On 15 July 2017 at 08:02, Mccool, Michael <michael.mccool@intel.com> wrote:
> I was meaning to bring this up as well. Michael Koster and I were talking
> about some related issues yesterday (mDNS, resource directories, etc) and
> the issue has been brought up by customers who were struggling with keeping
> devices available when "offline".
>
> I think in the short term mDNS combined with a local resource directory
> will work, the trouble is, who runs the directory? OCF will include such a
> service but it is meant for OCF devices. We do have a Thing Description
> registry in our architecture but can't guarantee one will be running in a
> specific local environment. Ideally every router would have a local
> registry/resource directory. In the shorter term IoT "hubs" may have to
> provide it (and we may have to deal with multiple registries showing
> up...). This could also be part of Edge/Fog computing stacks.
>
Again, the problem with mDNS is that it can only be used with plain HTTP or
a self-signed SSL certificate. This is fine if you trust all the devices on
your local network, but in many applications that may not be acceptable. In
which case you need some way to resolve public domain names inside the
local network in order to use HTTPS, or use plain HTTP and use some other
encryption mechanism at the message level (e.g. using a shared secret which
is initially shared over an HTTPS connection when it's available).

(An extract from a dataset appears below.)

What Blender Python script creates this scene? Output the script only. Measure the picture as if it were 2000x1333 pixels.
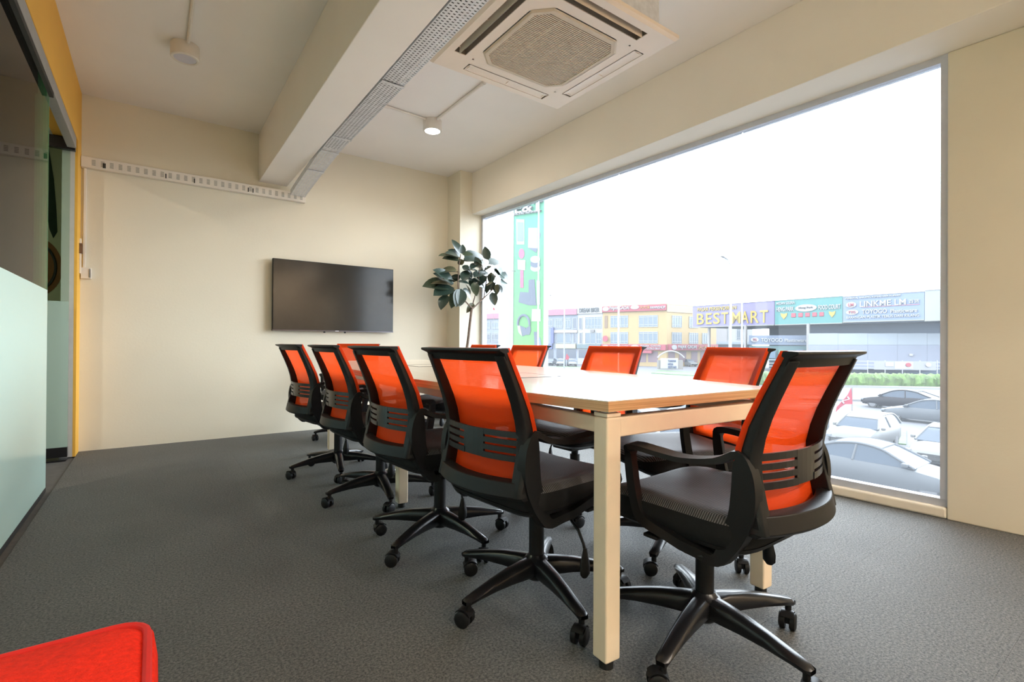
import bpy, bmesh, math, random
from mathutils import Vector as V, Matrix
R = math.radians
sc = bpy.context.scene
for o in list(bpy.data.objects): bpy.data.objects.remove(o)
col = sc.collection
rnd = random.Random(7)

# ------------------------------------------------------------------ camera
F, YAW, PIT, ROL, EYE = 968.1, 0.62745, 0.00448, 0.00567, 0.9
_a = V((math.sin(YAW)*math.cos(PIT), math.cos(YAW)*math.cos(PIT), math.sin(PIT)))
_r0 = V((math.cos(YAW), -math.sin(YAW), 0)); _u0 = _r0.cross(_a)
_r = _r0*math.cos(ROL)+_u0*math.sin(ROL); _u = -_r0*math.sin(ROL)+_u0*math.cos(ROL)
cd = bpy.data.cameras.new('camera'); cam = bpy.data.objects.new('camera', cd); col.objects.link(cam)
cd.sensor_width = 36; cd.lens = F/2000*36; cd.clip_start = .05; cd.clip_end = 600
m = Matrix.Identity(4)
for i, c in enumerate((_r, _u, -_a)):
    for j in range(3): m[j][i] = c[j]
m.translation = V((0, 0, EYE)); cam.matrix_world = m
sc.camera = cam
# ------------------------------------------------------------------ light and exposure
sc.view_settings.view_transform = 'Standard'; sc.view_settings.look = 'None'
sc.view_settings.gamma = 1; sc.view_settings.use_curve_mapping = False
sc.view_settings.exposure = 2.48
w = bpy.data.worlds.new('overcast_sky'); sc.world = w; w.use_nodes = True
bg = w.node_tree.nodes['Background']; bg.inputs[0].default_value = (.90, .95, 1, 1); bg.inputs[1].default_value = 2.1
# daylight portal in the window opening (guides sampling of the sky only)
pl = bpy.data.lights.new('window_portal', 'AREA'); pl.shape = 'RECTANGLE'; pl.size = 4.3; pl.size_y = 2.4; pl.cycles.is_portal = True
po = bpy.data.objects.new('window_portal', pl); col.objects.link(po)
po.matrix_world = Matrix.Translation((3.34, 2.9, 1.25)) @ Matrix.Rotation(R(90), 4, 'Z') @ Matrix.Rotation(R(90), 4, 'X')

def ray(px, py): return _a*F + _r*(px-1000) + _u*(666.5-py)
CAM = V((0, 0, EYE))
def at(px, py, d): return CAM + ray(px, py)*(d/F)
def onz(px, py, z):
    d = ray(px, py); return CAM + d*((z-EYE)/d.z)
def onplane(px, py, P0, P1):
    """photo point -> (distance along the facade line P0-P1, height)"""
    d = ray(px, py); e = V((P1[0]-P0[0], P1[1]-P0[1])); L = e.length; e /= L; n = V((-e.y, e.x))
    t = n.dot(V((P0[0], P0[1])))/(n.x*d.x+n.y*d.y); q = CAM+d*t
    return (V((q.x, q.y))-V((P0[0], P0[1]))).dot(e), q.z

# ------------------------------------------------------------------ materials
def mat(name, c, rough=.6, metal=0, spec=.5, noise=0, nscale=20, bump=0, bscale=200, coat=0, emit=0, aniso=None):
    if name in bpy.data.materials: return bpy.data.materials[name]
    m = bpy.data.materials.new(name); m.use_nodes = True; nt = m.node_tree; b = nt.nodes['Principled BSDF']
    b.inputs['Base Color'].default_value = (*c, 1); b.inputs['Roughness'].default_value = rough
    b.inputs['Metallic'].default_value = metal; b.inputs['Specular IOR Level'].default_value = spec
    b.inputs['Coat Weight'].default_value = coat; b.inputs['Coat Roughness'].default_value = .08
    if emit: b.inputs['Emission Color'].default_value = (*c, 1); b.inputs['Emission Strength'].default_value = emit
    if noise or bump:
        tc = nt.nodes.new('ShaderNodeTexCoord')
    if noise:
        n = nt.nodes.new('ShaderNodeTexNoise'); n.inputs['Scale'].default_value = nscale; n.inputs['Detail'].default_value = 4
        nt.links.new(tc.outputs['Object'], n.inputs['Vector'])
        r = nt.nodes.new('ShaderNodeValToRGB'); r.color_ramp.elements[0].position = .3; r.color_ramp.elements[1].position = .7
        r.color_ramp.elements[0].color = (*[x*(1-noise) for x in c], 1); r.color_ramp.elements[1].color = (*[min(1, x*(1+noise)) for x in c], 1)
        nt.links.new(n.outputs['Fac'], r.inputs[0]); nt.links.new(r.outputs[0], b.inputs['Base Color'])
    if bump:
        n2 = nt.nodes.new('ShaderNodeTexNoise'); n2.inputs['Scale'].default_value = bscale
        nt.links.new(tc.outputs['Object'], n2.inputs['Vector'])
        bp = nt.nodes.new('ShaderNodeBump'); bp.inputs['Strength'].default_value = bump; bp.inputs['Distance'].default_value = .004
        nt.links.new(n2.outputs['Fac'], bp.inputs['Height']); nt.links.new(bp.outputs[0], b.inputs['Normal'])
    return m
WALL = mat('cream_paint', (.77, .71, .575), .75, noise=.02, nscale=2, bump=.12, bscale=60)
CEIL = mat('ceiling_paint', (.92, .87, .82), .8, noise=.02, nscale=2, bump=.1, bscale=50)
YEL = mat('yellow_paint', (.92, .50, .07), .6, noise=.03, nscale=3)
REARW = mat('rear_cream_paint', (.80, .66, .48), .7, noise=.03, nscale=3)
SILL = mat('sill_paint', (.84, .78, .66), .5, noise=.03, nscale=8)
BLACK = mat('black_plastic', (.009, .009, .010), .45, spec=.30, noise=.08, nscale=150)
BLACK2 = mat('satin_black_plastic', (.010, .010, .012), .28, spec=.45, noise=.08, nscale=150)
RUB = mat('black_rubber', (.01, .01, .01), .6, noise=.1, nscale=50)
ALU = mat('window_aluminium', (.62, .64, .70), .4, .3, noise=.03)
TRK = mat('track_aluminium', (.42, .42, .42), .45, .5, noise=.05)
GALV = mat('galvanised_steel', (.70, .71, .74), .5, .35, noise=.10, nscale=30)
WPL = mat('white_plastic', (.80, .74, .66), .45, noise=.02)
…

I agree that IoT hubs/gateways will have a role in this and that the ideal
solution is for routers to handle the local DNS resolution somehow.
>
> I'm at IETF this week and there is a workshop on Monday on Distributed
> Internet, and I'm sure distributed DNS is going to be discussed. In the
> long term I think these discussions will result in a standard. What to do
> in the meantime is the question...
>
This does seem like something which needs solving at the network protocol
level, it's a bit of a shortcoming of DNS and TLS which may have been a
small issue in the past with intranets, but will become much more of a
problem with billions of IoT devices on local networks. If everyone comes
up with their own encryption mechanism on top of existing protocols then
interoperability is going to be really hard!